Task instructions =>
Count how many lines of the data include "parts". The answer is that number and nothing else.

# Source data start

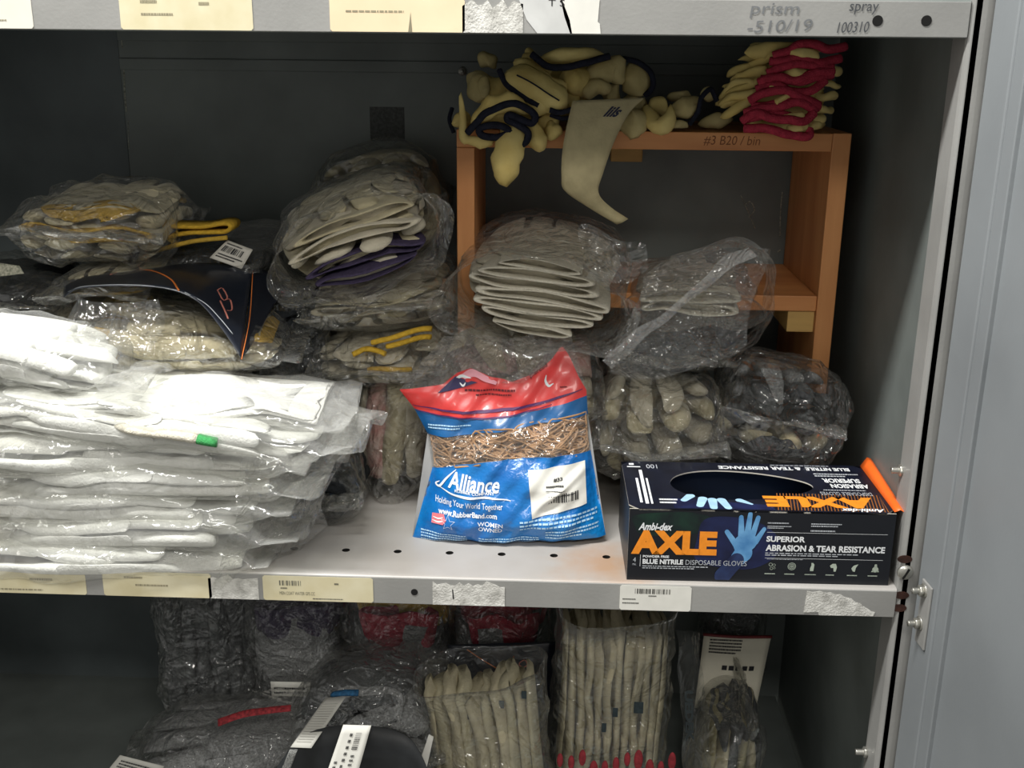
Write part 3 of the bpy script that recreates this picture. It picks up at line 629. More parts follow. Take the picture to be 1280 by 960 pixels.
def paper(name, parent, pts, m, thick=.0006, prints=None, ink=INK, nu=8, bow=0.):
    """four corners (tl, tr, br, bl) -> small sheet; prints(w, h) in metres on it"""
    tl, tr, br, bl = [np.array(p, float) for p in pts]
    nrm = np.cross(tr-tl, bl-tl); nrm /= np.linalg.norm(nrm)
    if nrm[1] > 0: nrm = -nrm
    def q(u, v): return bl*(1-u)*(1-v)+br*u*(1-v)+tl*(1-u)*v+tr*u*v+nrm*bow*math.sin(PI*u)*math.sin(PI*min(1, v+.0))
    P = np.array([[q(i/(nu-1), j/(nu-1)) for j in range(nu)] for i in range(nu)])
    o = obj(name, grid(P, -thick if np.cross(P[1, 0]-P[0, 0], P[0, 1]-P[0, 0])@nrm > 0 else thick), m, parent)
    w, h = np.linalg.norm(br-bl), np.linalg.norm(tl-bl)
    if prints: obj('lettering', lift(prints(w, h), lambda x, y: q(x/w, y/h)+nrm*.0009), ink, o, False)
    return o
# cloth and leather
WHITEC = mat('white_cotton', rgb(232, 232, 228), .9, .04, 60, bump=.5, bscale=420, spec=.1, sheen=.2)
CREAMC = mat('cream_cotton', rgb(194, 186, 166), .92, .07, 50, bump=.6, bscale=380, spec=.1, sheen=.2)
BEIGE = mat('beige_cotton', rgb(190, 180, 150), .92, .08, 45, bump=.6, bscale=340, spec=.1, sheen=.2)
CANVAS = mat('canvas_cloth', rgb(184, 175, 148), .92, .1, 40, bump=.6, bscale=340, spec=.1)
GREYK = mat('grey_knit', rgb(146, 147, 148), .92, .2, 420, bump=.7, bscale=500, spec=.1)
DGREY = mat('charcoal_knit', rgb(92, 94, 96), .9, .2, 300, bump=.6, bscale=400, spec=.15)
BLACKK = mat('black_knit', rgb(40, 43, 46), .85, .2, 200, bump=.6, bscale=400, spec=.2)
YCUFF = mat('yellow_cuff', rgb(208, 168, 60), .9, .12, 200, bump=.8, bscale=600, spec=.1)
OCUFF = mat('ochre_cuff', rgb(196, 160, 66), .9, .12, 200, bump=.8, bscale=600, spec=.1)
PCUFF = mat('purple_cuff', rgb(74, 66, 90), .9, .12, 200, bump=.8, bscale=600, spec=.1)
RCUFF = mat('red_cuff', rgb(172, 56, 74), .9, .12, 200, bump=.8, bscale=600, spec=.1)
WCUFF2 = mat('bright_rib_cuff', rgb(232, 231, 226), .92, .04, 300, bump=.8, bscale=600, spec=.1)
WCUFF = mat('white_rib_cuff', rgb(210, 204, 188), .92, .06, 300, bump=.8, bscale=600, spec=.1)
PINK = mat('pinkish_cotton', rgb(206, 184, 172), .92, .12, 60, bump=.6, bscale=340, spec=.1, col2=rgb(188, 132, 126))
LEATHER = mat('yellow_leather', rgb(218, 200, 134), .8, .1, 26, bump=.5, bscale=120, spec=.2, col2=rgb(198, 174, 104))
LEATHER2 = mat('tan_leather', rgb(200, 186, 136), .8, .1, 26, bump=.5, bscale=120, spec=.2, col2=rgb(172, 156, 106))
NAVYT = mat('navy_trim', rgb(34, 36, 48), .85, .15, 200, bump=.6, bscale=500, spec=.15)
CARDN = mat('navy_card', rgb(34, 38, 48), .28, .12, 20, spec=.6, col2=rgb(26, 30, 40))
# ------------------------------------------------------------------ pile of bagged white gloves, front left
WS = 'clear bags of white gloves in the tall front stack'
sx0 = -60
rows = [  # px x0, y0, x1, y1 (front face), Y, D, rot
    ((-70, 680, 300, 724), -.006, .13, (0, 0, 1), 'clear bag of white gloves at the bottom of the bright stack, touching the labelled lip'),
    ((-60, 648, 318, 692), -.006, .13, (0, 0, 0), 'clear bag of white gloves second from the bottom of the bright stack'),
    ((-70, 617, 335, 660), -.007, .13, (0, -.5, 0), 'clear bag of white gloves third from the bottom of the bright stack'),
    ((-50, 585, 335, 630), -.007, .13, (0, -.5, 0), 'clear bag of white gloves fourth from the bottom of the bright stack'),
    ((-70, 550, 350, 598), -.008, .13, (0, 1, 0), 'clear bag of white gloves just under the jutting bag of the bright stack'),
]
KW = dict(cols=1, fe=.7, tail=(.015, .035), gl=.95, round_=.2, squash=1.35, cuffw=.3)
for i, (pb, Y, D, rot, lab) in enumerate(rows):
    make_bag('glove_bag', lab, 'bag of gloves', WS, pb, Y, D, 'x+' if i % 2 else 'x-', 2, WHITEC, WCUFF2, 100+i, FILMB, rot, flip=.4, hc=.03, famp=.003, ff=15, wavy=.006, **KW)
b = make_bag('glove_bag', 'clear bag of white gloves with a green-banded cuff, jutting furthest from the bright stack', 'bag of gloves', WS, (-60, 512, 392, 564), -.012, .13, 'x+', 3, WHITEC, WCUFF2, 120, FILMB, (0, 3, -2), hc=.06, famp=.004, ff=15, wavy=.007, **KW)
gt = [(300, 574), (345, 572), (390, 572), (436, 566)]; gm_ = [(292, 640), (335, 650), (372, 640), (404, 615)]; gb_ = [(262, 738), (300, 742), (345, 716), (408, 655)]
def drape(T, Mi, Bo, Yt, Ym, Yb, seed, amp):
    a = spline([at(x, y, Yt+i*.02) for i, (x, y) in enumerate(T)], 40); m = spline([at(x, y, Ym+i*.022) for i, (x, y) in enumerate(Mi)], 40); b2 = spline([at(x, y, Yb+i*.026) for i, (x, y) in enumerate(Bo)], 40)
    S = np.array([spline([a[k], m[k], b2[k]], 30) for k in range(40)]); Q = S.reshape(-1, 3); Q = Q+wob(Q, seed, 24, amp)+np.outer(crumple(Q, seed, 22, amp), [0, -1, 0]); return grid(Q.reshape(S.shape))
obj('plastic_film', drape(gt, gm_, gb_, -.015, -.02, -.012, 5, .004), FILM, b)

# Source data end
# Source data start

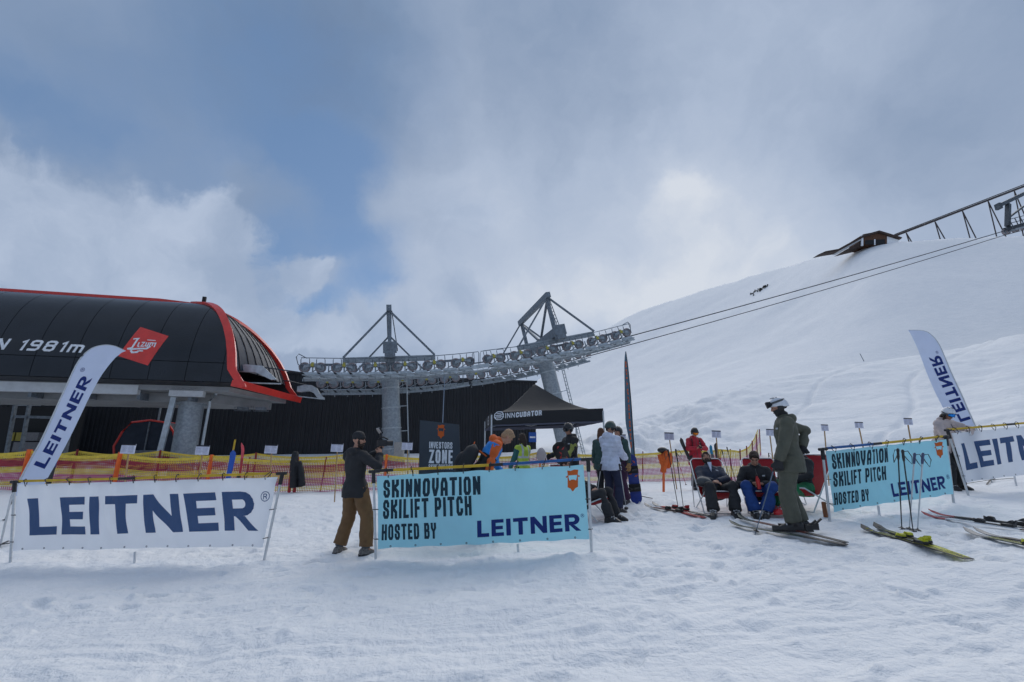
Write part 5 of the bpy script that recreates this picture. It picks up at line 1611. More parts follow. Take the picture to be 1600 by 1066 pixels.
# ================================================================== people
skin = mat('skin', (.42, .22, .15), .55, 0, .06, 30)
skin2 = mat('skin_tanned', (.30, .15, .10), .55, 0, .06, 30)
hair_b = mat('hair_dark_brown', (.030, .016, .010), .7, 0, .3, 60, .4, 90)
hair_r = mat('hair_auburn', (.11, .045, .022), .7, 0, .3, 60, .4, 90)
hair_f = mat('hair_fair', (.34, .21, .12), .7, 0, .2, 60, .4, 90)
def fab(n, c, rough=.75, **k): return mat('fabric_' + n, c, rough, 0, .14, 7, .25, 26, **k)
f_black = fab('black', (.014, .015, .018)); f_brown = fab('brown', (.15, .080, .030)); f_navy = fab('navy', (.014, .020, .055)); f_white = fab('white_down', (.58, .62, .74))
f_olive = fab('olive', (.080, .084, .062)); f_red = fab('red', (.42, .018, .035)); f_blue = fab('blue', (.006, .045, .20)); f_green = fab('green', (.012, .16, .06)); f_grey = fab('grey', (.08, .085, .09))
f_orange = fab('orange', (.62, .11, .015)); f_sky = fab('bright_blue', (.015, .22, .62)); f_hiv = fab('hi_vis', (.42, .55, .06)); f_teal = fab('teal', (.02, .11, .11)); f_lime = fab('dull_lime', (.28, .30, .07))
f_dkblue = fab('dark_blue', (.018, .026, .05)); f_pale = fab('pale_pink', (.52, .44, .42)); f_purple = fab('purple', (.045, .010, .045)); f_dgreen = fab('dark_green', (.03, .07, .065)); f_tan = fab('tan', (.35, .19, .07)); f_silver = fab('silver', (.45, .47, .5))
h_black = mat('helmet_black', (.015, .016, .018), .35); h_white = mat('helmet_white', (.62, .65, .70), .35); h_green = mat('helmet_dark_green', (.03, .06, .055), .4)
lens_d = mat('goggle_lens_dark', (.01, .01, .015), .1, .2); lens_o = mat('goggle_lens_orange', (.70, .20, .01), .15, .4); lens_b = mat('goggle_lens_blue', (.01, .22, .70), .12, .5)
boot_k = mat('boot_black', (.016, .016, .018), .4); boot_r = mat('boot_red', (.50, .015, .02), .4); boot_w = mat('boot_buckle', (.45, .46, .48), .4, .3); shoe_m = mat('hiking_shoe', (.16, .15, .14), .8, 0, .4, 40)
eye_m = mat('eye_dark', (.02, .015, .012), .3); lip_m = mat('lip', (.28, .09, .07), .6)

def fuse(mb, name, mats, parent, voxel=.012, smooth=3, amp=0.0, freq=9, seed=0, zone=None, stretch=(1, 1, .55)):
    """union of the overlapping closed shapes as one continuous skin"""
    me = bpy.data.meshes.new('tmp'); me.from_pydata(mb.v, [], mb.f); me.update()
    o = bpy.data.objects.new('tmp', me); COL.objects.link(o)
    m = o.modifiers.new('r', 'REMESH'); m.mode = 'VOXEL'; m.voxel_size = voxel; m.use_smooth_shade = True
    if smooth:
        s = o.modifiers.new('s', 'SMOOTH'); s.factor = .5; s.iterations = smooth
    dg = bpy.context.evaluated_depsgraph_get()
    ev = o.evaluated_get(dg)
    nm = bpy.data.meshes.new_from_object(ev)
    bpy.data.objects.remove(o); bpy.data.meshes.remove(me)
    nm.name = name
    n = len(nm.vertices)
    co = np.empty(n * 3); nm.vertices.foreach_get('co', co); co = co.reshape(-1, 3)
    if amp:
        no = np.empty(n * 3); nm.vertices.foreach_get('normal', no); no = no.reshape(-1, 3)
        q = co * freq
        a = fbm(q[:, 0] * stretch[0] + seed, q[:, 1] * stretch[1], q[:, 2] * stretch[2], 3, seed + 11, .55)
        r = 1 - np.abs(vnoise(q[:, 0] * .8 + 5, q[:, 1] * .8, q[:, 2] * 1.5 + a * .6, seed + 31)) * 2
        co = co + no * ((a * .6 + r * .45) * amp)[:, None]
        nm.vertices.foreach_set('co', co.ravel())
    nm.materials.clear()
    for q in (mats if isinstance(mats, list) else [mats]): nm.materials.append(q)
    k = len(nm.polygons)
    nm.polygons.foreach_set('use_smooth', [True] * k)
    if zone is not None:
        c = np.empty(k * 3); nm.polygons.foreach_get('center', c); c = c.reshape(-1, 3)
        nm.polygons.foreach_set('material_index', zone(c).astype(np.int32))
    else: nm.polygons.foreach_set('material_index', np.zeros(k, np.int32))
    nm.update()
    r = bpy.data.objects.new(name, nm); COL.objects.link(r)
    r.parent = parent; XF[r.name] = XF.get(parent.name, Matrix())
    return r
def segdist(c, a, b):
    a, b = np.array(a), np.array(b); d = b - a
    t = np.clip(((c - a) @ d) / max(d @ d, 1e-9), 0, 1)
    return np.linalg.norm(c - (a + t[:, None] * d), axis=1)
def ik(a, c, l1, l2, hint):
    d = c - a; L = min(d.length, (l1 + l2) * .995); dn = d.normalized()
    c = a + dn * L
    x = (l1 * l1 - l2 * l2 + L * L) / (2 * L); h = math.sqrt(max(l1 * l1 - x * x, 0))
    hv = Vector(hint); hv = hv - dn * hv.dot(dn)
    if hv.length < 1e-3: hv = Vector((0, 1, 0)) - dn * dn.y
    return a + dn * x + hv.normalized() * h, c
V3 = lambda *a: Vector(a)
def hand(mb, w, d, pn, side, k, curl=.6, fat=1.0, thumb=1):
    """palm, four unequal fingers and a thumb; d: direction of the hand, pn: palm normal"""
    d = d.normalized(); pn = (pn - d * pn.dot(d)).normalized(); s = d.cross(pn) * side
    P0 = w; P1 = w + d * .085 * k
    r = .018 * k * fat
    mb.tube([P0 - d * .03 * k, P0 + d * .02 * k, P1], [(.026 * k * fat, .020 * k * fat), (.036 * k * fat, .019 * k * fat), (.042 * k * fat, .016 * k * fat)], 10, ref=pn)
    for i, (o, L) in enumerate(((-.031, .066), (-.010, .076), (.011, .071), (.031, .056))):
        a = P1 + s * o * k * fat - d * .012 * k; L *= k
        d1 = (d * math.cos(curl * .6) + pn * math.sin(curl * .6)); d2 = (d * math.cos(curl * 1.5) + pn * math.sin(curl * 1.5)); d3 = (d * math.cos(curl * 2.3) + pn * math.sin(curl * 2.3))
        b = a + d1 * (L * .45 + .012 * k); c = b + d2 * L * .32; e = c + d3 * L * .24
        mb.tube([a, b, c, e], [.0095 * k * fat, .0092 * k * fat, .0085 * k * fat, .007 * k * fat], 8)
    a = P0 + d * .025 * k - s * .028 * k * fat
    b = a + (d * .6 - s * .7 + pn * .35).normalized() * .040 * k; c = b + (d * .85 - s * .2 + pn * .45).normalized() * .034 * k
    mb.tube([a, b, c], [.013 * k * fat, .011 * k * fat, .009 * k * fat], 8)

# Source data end
# Source data start

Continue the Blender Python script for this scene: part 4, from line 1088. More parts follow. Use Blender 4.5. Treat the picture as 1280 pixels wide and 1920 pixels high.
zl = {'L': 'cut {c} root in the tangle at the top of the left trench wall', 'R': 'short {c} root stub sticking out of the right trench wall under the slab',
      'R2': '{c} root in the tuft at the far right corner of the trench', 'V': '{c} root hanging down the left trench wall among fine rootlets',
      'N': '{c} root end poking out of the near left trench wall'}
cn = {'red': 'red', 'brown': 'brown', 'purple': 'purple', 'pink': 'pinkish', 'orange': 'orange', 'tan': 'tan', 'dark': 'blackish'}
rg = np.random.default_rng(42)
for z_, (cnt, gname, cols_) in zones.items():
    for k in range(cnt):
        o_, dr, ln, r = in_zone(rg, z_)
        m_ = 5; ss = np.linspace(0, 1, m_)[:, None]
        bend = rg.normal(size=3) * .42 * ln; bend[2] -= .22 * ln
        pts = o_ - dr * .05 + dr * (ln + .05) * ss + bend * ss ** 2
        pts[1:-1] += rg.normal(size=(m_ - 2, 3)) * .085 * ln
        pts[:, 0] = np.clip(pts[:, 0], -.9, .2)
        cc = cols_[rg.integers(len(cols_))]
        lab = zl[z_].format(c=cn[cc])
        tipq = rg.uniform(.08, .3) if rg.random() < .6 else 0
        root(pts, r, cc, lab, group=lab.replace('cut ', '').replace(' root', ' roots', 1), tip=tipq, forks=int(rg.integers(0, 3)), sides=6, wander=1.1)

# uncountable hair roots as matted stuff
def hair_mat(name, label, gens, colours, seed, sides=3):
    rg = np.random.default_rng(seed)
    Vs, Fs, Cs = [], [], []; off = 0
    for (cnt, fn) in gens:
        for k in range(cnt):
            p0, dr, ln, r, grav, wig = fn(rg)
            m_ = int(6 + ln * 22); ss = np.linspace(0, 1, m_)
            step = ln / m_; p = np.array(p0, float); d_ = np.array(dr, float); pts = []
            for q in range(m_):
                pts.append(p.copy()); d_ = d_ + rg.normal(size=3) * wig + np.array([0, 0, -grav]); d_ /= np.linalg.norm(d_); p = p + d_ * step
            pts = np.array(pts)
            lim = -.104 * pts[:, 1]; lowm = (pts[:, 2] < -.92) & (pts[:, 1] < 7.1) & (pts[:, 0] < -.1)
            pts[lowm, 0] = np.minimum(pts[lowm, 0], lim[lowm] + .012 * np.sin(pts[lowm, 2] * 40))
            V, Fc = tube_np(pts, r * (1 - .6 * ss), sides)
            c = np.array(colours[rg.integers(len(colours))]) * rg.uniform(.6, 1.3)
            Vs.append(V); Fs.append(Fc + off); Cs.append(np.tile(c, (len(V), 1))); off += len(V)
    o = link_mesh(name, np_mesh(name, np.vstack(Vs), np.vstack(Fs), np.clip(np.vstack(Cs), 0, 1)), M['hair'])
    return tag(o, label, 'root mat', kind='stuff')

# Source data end

Exercise solution =>
3